> **What to work on**
Write the entries out again exactly as they stand, but without the pictures.

(Scene modeling code data)
** BEGIN **

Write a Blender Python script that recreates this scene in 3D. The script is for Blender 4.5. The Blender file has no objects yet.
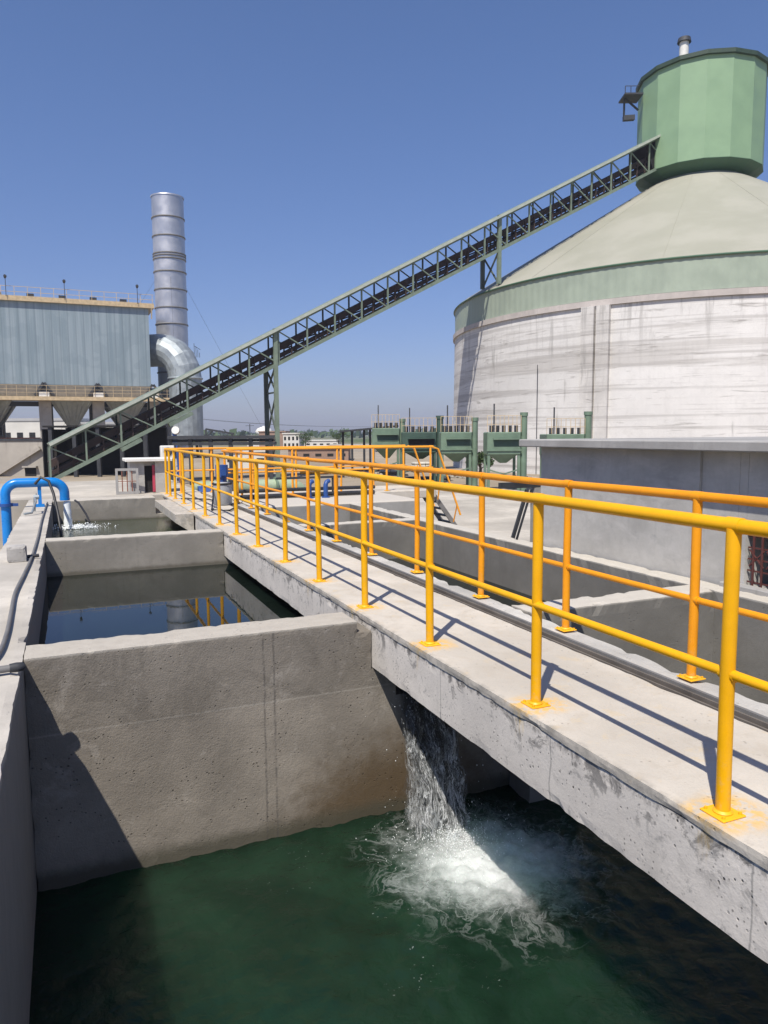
import bpy, bmesh, math, random
from mathutils import Vector, Matrix, noise
random.seed(7)
R = math.radians
sc = bpy.context.scene
COL = sc.collection
# ------------------------------------------------------------------ camera model
FPX, CAMH = 740.0, 1.5
PITCH, ROLL, YAW = R(6.05), R(0.4), R(23.2)
HEAD = Vector((math.sin(YAW), math.cos(YAW), 0)); RIGHT = Vector((math.cos(YAW), -math.sin(YAW), 0))
CAM = Vector((0, 0, CAMH))

def ray(u, v):
    x = (u - 384) / FPX; y = (512 - v) / FPX
    c, s = math.cos(ROLL), math.sin(ROLL)
    x, y = x * c + y * s, -x * s + y * c
    Y = math.cos(PITCH) + y * math.sin(PITCH); Z = -math.sin(PITCH) + y * math.cos(PITCH)
    return RIGHT * x + HEAD * Y + Vector((0, 0, Z))

def W(u, v, d):
    """surveyed point: seen at (u, v), d metres ahead"""
    r = ray(u, v); return CAM + r * (d / r.dot(HEAD))

def zat(u, v, dist):
    r = ray(u, v); return CAMH + r.z / math.hypot(r.x, r.y) * dist

def Pg(u, v, z):
    r = ray(u, v); return CAM + r * ((z - CAMH) / r.z)

def azim(u, v):
    r = ray(u, v); return math.atan2(r.x, r.y)

cam_d = bpy.data.cameras.new("camera"); cam = bpy.data.objects.new("camera", cam_d); COL.objects.link(cam)
fwd = (HEAD * math.cos(PITCH) - Vector((0, 0, math.sin(PITCH)))).normalized()
up0 = RIGHT.cross(fwd).normalized()
c_, s_ = math.cos(ROLL), math.sin(ROLL)
rx = (RIGHT * c_ - up0 * s_).normalized(); uy = (RIGHT * s_ + up0 * c_).normalized()
M = Matrix((rx, uy, -fwd)).transposed().to_4x4(); M.translation = CAM
cam.matrix_world = M
cam_d.sensor_fit = 'VERTICAL'; cam_d.sensor_height = 24; cam_d.lens = FPX / 1024 * 24
cam_d.clip_start = 0.05; cam_d.clip_end = 20000
sc.camera = cam

# ------------------------------------------------------------------ light
SUN = Vector((-0.50, -0.54, 1.15)).normalized()
elev = math.asin(SUN.z); rot = math.atan2(SUN.x, SUN.y)
w = bpy.data.worlds.new("World"); sc.world = w; w.use_nodes = True
nt = w.node_tree; nt.nodes.clear()
sky = nt.nodes.new('ShaderNodeTexSky'); sky.sky_type = 'NISHITA'; sky.sun_disc = False
sky.sun_elevation = elev; sky.sun_rotation = rot
sky.altitude = 0; sky.air_density = 1.0; sky.dust_density = 0.7; sky.ozone_density = 4.0
bg = nt.nodes.new('ShaderNodeBackground'); bg.inputs['Strength'].default_value = 0.098
wo = nt.nodes.new('ShaderNodeOutputWorld')
tc = nt.nodes.new('ShaderNodeTexCoord'); sx_ = nt.nodes.new('ShaderNodeSeparateXYZ'); nt.links.new(tc.outputs['Generated'], sx_.inputs[0])
mr = nt.nodes.new('ShaderNodeMapRange'); nt.links.new(sx_.outputs['Z'], mr.inputs['Value']); mr.interpolation_type = 'SMOOTHSTEP'
mr.inputs['From Min'].default_value = -.05; mr.inputs['From Max'].default_value = .5
tint = nt.nodes.new('ShaderNodeMix'); tint.data_type = 'RGBA'; nt.links.new(mr.outputs[0], tint.inputs[0])
tint.inputs[6].default_value = (.76, .73, .95, 1); tint.inputs[7].default_value = (.86, .93, 1.14, 1)
mul = nt.nodes.new('ShaderNodeMix'); mul.data_type = 'RGBA'; mul.blend_type = 'MULTIPLY'; mul.inputs[0].default_value = 1
nt.links.new(sky.outputs[0], mul.inputs[6]); nt.links.new(tint.outputs[2], mul.inputs[7])
nt.links.new(mul.outputs[2], bg.inputs['Color']); nt.links.new(bg.outputs[0], wo.inputs['Surface'])
sl = bpy.data.lights.new("sun", 'SUN'); sl.energy = 5.0; sl.angle = R(0.53); sl.color = (1.0, 0.94, 0.85)
so = bpy.data.objects.new("sun", sl); COL.objects.link(so)
so.rotation_euler = SUN.to_track_quat('Z', 'Y').to_euler(); so.location = (-20, -20, 40)
sc.view_settings.view_transform = 'Standard'; sc.view_settings.look = 'None'
sc.view_settings.exposure = 0.20; sc.view_settings.gamma = 1.0
try: sc.view_settings.use_curve_mapping = False
except Exception: pass
sc.cycles.max_bounces = 6; sc.cycles.transparent_max_bounces = 12
sc.cycles.use_denoising = True

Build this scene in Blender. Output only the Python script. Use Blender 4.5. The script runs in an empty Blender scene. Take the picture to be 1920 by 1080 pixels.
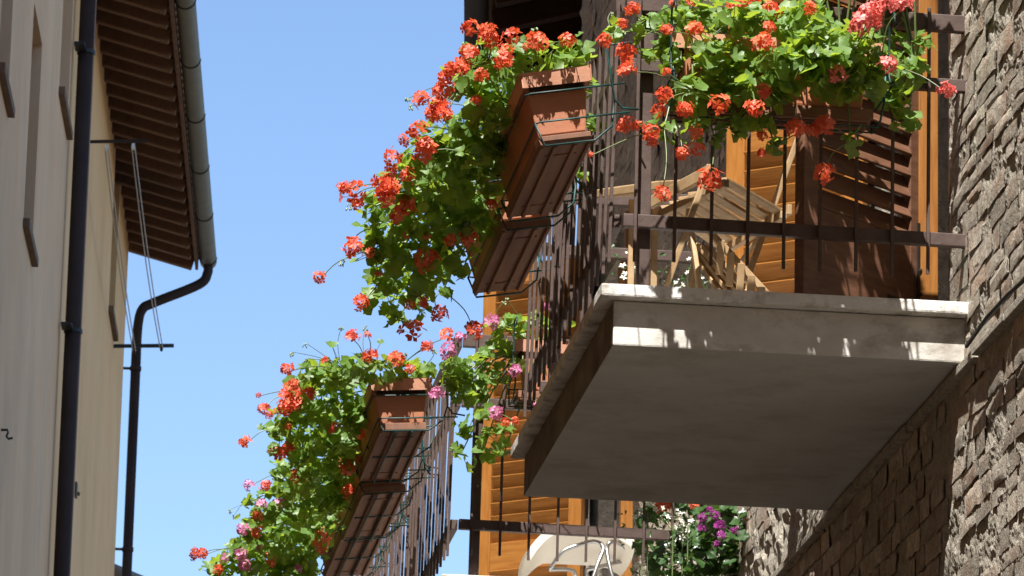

** END **

> **Reply to the exercise**
Write a Blender Python script that recreates this scene in 3D. The script is for Blender 4.5. The Blender file has no objects yet.
import bpy, bmesh, math, random
from mathutils import Vector, Matrix, noise
random.seed(7)
R = math.radians
sc = bpy.context.scene
COL = sc.collection
# ------------------------------------------------------------------ camera model
FPX, CAMH = 740.0, 1.5
PITCH, ROLL, YAW = R(6.05), R(0.4), R(23.2)
HEAD = Vector((math.sin(YAW), math.cos(YAW), 0)); RIGHT = Vector((math.cos(YAW), -math.sin(YAW), 0))
CAM = Vector((0, 0, CAMH))

def ray(u, v):
    x = (u - 384) / FPX; y = (512 - v) / FPX
    c, s = math.cos(ROLL), math.sin(ROLL)
    x, y = x * c + y * s, -x * s + y * c
    Y = math.cos(PITCH) + y * math.sin(PITCH); Z = -math.sin(PITCH) + y * math.cos(PITCH)
    return RIGHT * x + HEAD * Y + Vector((0, 0, Z))

def W(u, v, d):
    """surveyed point: seen at (u, v), d metres ahead"""
    r = ray(u, v); return CAM + r * (d / r.dot(HEAD))

def zat(u, v, dist):
    r = ray(u, v); return CAMH + r.z / math.hypot(r.x, r.y) * dist

def Pg(u, v, z):
    r = ray(u, v); return CAM + r * ((z - CAMH) / r.z)

def azim(u, v):
    r = ray(u, v); return math.atan2(r.x, r.y)

cam_d = bpy.data.cameras.new("camera"); cam = bpy.data.objects.new("camera", cam_d); COL.objects.link(cam)
fwd = (HEAD * math.cos(PITCH) - Vector((0, 0, math.sin(PITCH)))).normalized()
up0 = RIGHT.cross(fwd).normalized()
c_, s_ = math.cos(ROLL), math.sin(ROLL)
rx = (RIGHT * c_ - up0 * s_).normalized(); uy = (RIGHT * s_ + up0 * c_).normalized()
M = Matrix((rx, uy, -fwd)).transposed().to_4x4(); M.translation = CAM
cam.matrix_world = M
cam_d.sensor_fit = 'VERTICAL'; cam_d.sensor_height = 24; cam_d.lens = FPX / 1024 * 24
cam_d.clip_start = 0.05; cam_d.clip_end = 20000
sc.camera = cam

# ------------------------------------------------------------------ light
SUN = Vector((-0.50, -0.54, 1.15)).normalized()
elev = math.asin(SUN.z); rot = math.atan2(SUN.x, SUN.y)
w = bpy.data.worlds.new("World"); sc.world = w; w.use_nodes = True
nt = w.node_tree; nt.nodes.clear()
sky = nt.nodes.new('ShaderNodeTexSky'); sky.sky_type = 'NISHITA'; sky.sun_disc = False
sky.sun_elevation = elev; sky.sun_rotation = rot
sky.altitude = 0; sky.air_density = 1.0; sky.dust_density = 0.7; sky.ozone_density = 4.0
bg = nt.nodes.new('ShaderNodeBackground'); bg.inputs['Strength'].default_value = 0.098
wo = nt.nodes.new('ShaderNodeOutputWorld')
tc = nt.nodes.new('ShaderNodeTexCoord'); sx_ = nt.nodes.new('ShaderNodeSeparateXYZ'); nt.links.new(tc.outputs['Generated'], sx_.inputs[0])
mr = nt.nodes.new('ShaderNodeMapRange'); nt.links.new(sx_.outputs['Z'], mr.inputs['Value']); mr.interpolation_type = 'SMOOTHSTEP'
mr.inputs['From Min'].default_value = -.05; mr.inputs['From Max'].default_value = .5
tint = nt.nodes.new('ShaderNodeMix'); tint.data_type = 'RGBA'; nt.links.new(mr.outputs[0], tint.inputs[0])
tint.inputs[6].default_value = (.76, .73, .95, 1); tint.inputs[7].default_value = (.86, .93, 1.14, 1)
mul = nt.nodes.new('ShaderNodeMix'); mul.data_type = 'RGBA'; mul.blend_type = 'MULTIPLY'; mul.inputs[0].default_value = 1
nt.links.new(sky.outputs[0], mul.inputs[6]); nt.links.new(tint.outputs[2], mul.inputs[7])
nt.links.new(mul.outputs[2], bg.inputs['Color']); nt.links.new(bg.outputs[0], wo.inputs['Surface'])
sl = bpy.data.lights.new("sun", 'SUN'); sl.energy = 5.0; sl.angle = R(0.53); sl.color = (1.0, 0.94, 0.85)
so = bpy.data.objects.new("sun", sl); COL.objects.link(so)
so.rotation_euler = SUN.to_track_quat('Z', 'Y').to_euler(); so.location = (-20, -20, 40)
sc.view_settings.view_transform = 'Standard'; sc.view_settings.look = 'None'
sc.view_settings.exposure = 0.20; sc.view_settings.gamma = 1.0
try: sc.view_settings.use_curve_mapping = False
except Exception: pass
sc.cycles.max_bounces = 6; sc.cycles.transparent_max_bounces = 12
sc.cycles.use_denoising = True

Build this scene in Blender. Output only the Python script. Use Blender 4.5. The script runs in an empty Blender scene. Take the picture to be 1920 by 1080 pixels.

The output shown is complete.